**What needs to be done:** Could you write out every entry exactly as it stands?

**Material for this task:**
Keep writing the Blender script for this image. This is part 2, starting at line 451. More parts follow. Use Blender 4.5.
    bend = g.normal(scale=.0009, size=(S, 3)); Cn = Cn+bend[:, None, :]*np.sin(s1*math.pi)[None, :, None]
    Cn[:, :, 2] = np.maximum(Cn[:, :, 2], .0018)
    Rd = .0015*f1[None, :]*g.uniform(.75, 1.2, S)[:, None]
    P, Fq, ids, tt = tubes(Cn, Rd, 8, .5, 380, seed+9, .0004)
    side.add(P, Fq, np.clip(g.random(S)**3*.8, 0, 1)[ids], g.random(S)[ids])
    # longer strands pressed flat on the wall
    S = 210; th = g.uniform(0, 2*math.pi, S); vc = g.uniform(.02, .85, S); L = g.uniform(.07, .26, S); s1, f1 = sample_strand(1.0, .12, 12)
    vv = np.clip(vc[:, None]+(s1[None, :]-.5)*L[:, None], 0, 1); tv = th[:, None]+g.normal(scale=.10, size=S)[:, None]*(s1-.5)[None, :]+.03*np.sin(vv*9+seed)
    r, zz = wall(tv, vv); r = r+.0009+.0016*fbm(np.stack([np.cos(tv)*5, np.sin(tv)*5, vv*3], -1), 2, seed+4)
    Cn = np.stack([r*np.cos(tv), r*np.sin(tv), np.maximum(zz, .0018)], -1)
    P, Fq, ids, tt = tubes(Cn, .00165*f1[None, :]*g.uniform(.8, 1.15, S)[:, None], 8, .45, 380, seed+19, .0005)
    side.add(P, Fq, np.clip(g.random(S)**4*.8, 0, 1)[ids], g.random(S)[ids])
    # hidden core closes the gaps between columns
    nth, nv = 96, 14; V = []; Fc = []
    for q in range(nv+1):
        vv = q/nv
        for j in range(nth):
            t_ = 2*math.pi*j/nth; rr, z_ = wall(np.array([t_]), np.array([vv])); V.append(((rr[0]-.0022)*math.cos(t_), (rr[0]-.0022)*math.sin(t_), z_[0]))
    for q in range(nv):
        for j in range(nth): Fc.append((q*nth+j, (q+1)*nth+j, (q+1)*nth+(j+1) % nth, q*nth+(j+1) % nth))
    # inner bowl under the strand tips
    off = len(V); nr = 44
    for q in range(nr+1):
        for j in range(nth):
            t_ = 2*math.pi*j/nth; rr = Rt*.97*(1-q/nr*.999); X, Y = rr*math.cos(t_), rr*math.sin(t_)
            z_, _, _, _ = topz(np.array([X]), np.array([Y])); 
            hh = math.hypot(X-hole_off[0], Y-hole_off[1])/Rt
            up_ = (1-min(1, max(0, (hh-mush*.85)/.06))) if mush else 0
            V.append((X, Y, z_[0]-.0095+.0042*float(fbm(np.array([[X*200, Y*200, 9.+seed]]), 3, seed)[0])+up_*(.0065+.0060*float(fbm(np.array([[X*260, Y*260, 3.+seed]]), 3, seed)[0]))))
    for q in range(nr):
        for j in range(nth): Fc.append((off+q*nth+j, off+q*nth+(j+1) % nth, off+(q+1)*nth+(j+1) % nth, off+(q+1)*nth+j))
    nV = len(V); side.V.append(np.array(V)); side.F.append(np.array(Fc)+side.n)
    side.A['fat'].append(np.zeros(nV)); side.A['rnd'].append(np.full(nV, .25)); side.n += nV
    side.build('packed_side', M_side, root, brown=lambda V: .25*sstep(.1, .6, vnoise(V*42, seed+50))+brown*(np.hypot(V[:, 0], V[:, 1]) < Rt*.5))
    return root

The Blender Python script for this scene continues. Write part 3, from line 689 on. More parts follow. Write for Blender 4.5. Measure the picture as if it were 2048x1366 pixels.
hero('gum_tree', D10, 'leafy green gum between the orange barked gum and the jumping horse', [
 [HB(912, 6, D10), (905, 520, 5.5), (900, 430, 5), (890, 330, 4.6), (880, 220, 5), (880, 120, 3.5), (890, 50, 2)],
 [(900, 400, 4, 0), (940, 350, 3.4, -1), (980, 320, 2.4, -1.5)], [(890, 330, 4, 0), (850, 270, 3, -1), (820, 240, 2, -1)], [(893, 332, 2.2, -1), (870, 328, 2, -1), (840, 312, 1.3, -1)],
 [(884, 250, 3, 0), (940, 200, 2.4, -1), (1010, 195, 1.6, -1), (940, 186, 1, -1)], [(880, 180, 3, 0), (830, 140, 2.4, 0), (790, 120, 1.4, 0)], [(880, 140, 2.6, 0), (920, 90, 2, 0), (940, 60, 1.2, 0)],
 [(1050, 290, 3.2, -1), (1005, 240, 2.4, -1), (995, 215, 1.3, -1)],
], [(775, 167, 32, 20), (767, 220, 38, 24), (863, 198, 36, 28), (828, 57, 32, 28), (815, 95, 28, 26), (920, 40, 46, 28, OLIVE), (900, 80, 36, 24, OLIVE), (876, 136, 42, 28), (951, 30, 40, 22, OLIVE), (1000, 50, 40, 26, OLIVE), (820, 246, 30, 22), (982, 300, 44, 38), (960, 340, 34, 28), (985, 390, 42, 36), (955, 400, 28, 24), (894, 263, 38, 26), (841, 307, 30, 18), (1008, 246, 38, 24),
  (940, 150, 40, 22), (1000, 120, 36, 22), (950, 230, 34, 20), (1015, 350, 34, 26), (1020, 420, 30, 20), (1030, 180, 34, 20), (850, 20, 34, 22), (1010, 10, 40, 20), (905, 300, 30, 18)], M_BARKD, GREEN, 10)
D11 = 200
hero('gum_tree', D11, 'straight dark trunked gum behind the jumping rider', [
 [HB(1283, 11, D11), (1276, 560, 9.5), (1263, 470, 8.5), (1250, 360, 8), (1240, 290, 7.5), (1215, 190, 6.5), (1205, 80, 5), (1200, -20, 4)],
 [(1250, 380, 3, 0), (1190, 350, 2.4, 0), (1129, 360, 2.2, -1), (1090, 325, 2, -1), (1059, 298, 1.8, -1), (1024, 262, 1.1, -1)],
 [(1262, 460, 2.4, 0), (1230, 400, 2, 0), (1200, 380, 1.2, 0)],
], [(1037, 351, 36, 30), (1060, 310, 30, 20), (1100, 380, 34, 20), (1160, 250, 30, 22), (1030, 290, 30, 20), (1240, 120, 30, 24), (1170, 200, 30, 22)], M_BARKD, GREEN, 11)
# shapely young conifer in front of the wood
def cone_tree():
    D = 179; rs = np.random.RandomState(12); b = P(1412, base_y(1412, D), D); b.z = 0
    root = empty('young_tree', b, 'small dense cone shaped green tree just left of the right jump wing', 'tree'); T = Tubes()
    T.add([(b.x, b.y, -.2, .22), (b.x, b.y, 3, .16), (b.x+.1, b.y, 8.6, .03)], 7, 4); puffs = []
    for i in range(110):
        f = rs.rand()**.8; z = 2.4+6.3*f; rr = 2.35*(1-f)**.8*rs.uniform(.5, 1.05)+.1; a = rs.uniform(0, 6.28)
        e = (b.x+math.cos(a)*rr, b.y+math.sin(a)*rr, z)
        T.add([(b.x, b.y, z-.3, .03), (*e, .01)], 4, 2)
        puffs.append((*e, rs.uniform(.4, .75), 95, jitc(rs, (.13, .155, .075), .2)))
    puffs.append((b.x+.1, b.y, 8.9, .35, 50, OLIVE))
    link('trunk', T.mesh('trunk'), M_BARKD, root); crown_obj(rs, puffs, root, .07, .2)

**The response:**
Keep writing the Blender script for this image. This is part 2, starting at line 451. More parts follow. Use Blender 4.5.
    bend = g.normal(scale=.0009, size=(S, 3)); Cn = Cn+bend[:, None, :]*np.sin(s1*math.pi)[None, :, None]
    Cn[:, :, 2] = np.maximum(Cn[:, :, 2], .0018)
    Rd = .0015*f1[None, :]*g.uniform(.75, 1.2, S)[:, None]
    P, Fq, ids, tt = tubes(Cn, Rd, 8, .5, 380, seed+9, .0004)
    side.add(P, Fq, np.clip(g.random(S)**3*.8, 0, 1)[ids], g.random(S)[ids])
    # longer strands pressed flat on the wall
    S = 210; th = g.uniform(0, 2*math.pi, S); vc = g.uniform(.02, .85, S); L = g.uniform(.07, .26, S); s1, f1 = sample_strand(1.0, .12, 12)
    vv = np.clip(vc[:, None]+(s1[None, :]-.5)*L[:, None], 0, 1); tv = th[:, None]+g.normal(scale=.10, size=S)[:, None]*(s1-.5)[None, :]+.03*np.sin(vv*9+seed)
    r, zz = wall(tv, vv); r = r+.0009+.0016*fbm(np.stack([np.cos(tv)*5, np.sin(tv)*5, vv*3], -1), 2, seed+4)
    Cn = np.stack([r*np.cos(tv), r*np.sin(tv), np.maximum(zz, .0018)], -1)
    P, Fq, ids, tt = tubes(Cn, .00165*f1[None, :]*g.uniform(.8, 1.15, S)[:, None], 8, .45, 380, seed+19, .0005)
    side.add(P, Fq, np.clip(g.random(S)**4*.8, 0, 1)[ids], g.random(S)[ids])
    # hidden core closes the gaps between columns
    nth, nv = 96, 14; V = []; Fc = []
    for q in range(nv+1):
        vv = q/nv
        for j in range(nth):
            t_ = 2*math.pi*j/nth; rr, z_ = wall(np.array([t_]), np.array([vv])); V.append(((rr[0]-.0022)*math.cos(t_), (rr[0]-.0022)*math.sin(t_), z_[0]))
    for q in range(nv):
        for j in range(nth): Fc.append((q*nth+j, (q+1)*nth+j, (q+1)*nth+(j+1) % nth, q*nth+(j+1) % nth))
    # inner bowl under the strand tips
    off = len(V); nr = 44
    for q in range(nr+1):
        for j in range(nth):
            t_ = 2*math.pi*j/nth; rr = Rt*.97*(1-q/nr*.999); X, Y = rr*math.cos(t_), rr*math.sin(t_)
            z_, _, _, _ = topz(np.array([X]), np.array([Y])); 
            hh = math.hypot(X-hole_off[0], Y-hole_off[1])/Rt
            up_ = (1-min(1, max(0, (hh-mush*.85)/.06))) if mush else 0
            V.append((X, Y, z_[0]-.0095+.0042*float(fbm(np.array([[X*200, Y*200, 9.+seed]]), 3, seed)[0])+up_*(.0065+.0060*float(fbm(np.array([[X*260, Y*260, 3.+seed]]), 3, seed)[0]))))
    for q in range(nr):
        for j in range(nth): Fc.append((off+q*nth+j, off+q*nth+(j+1) % nth, off+(q+1)*nth+(j+1) % nth, off+(q+1)*nth+j))
    nV = len(V); side.V.append(np.array(V)); side.F.append(np.array(Fc)+side.n)
    side.A['fat'].append(np.zeros(nV)); side.A['rnd'].append(np.full(nV, .25)); side.n += nV
    side.build('packed_side', M_side, root, brown=lambda V: .25*sstep(.1, .6, vnoise(V*42, seed+50))+brown*(np.hypot(V[:, 0], V[:, 1]) < Rt*.5))
    return root

The Blender Python script for this scene continues. Write part 3, from line 689 on. More parts follow. Write for Blender 4.5. Measure the picture as if it were 2048x1366 pixels.
hero('gum_tree', D10, 'leafy green gum between the orange barked gum and the jumping horse', [
 [HB(912, 6, D10), (905, 520, 5.5), (900, 430, 5), (890, 330, 4.6), (880, 220, 5), (880, 120, 3.5), (890, 50, 2)],
 [(900, 400, 4, 0), (940, 350, 3.4, -1), (980, 320, 2.4, -1.5)], [(890, 330, 4, 0), (850, 270, 3, -1), (820, 240, 2, -1)], [(893, 332, 2.2, -1), (870, 328, 2, -1), (840, 312, 1.3, -1)],
 [(884, 250, 3, 0), (940, 200, 2.4, -1), (1010, 195, 1.6, -1), (940, 186, 1, -1)], [(880, 180, 3, 0), (830, 140, 2.4, 0), (790, 120, 1.4, 0)], [(880, 140, 2.6, 0), (920, 90, 2, 0), (940, 60, 1.2, 0)],
 [(1050, 290, 3.2, -1), (1005, 240, 2.4, -1), (995, 215, 1.3, -1)],
], [(775, 167, 32, 20), (767, 220, 38, 24), (863, 198, 36, 28), (828, 57, 32, 28), (815, 95, 28, 26), (920, 40, 46, 28, OLIVE), (900, 80, 36, 24, OLIVE), (876, 136, 42, 28), (951, 30, 40, 22, OLIVE), (1000, 50, 40, 26, OLIVE), (820, 246, 30, 22), (982, 300, 44, 38), (960, 340, 34, 28), (985, 390, 42, 36), (955, 400, 28, 24), (894, 263, 38, 26), (841, 307, 30, 18), (1008, 246, 38, 24),
  (940, 150, 40, 22), (1000, 120, 36, 22), (950, 230, 34, 20), (1015, 350, 34, 26), (1020, 420, 30, 20), (1030, 180, 34, 20), (850, 20, 34, 22), (1010, 10, 40, 20), (905, 300, 30, 18)], M_BARKD, GREEN, 10)
D11 = 200
hero('gum_tree', D11, 'straight dark trunked gum behind the jumping rider', [
 [HB(1283, 11, D11), (1276, 560, 9.5), (1263, 470, 8.5), (1250, 360, 8), (1240, 290, 7.5), (1215, 190, 6.5), (1205, 80, 5), (1200, -20, 4)],
 [(1250, 380, 3, 0), (1190, 350, 2.4, 0), (1129, 360, 2.2, -1), (1090, 325, 2, -1), (1059, 298, 1.8, -1), (1024, 262, 1.1, -1)],
 [(1262, 460, 2.4, 0), (1230, 400, 2, 0), (1200, 380, 1.2, 0)],
], [(1037, 351, 36, 30), (1060, 310, 30, 20), (1100, 380, 34, 20), (1160, 250, 30, 22), (1030, 290, 30, 20), (1240, 120, 30, 24), (1170, 200, 30, 22)], M_BARKD, GREEN, 11)
# shapely young conifer in front of the wood
def cone_tree():
    D = 179; rs = np.random.RandomState(12); b = P(1412, base_y(1412, D), D); b.z = 0
    root = empty('young_tree', b, 'small dense cone shaped green tree just left of the right jump wing', 'tree'); T = Tubes()
    T.add([(b.x, b.y, -.2, .22), (b.x, b.y, 3, .16), (b.x+.1, b.y, 8.6, .03)], 7, 4); puffs = []
    for i in range(110):
        f = rs.rand()**.8; z = 2.4+6.3*f; rr = 2.35*(1-f)**.8*rs.uniform(.5, 1.05)+.1; a = rs.uniform(0, 6.28)
        e = (b.x+math.cos(a)*rr, b.y+math.sin(a)*rr, z)
        T.add([(b.x, b.y, z-.3, .03), (*e, .01)], 4, 2)
        puffs.append((*e, rs.uniform(.4, .75), 95, jitc(rs, (.13, .155, .075), .2)))
    puffs.append((b.x+.1, b.y, 8.9, .35, 50, OLIVE))
    link('trunk', T.mesh('trunk'), M_BARKD, root); crown_obj(rs, puffs, root, .07, .2)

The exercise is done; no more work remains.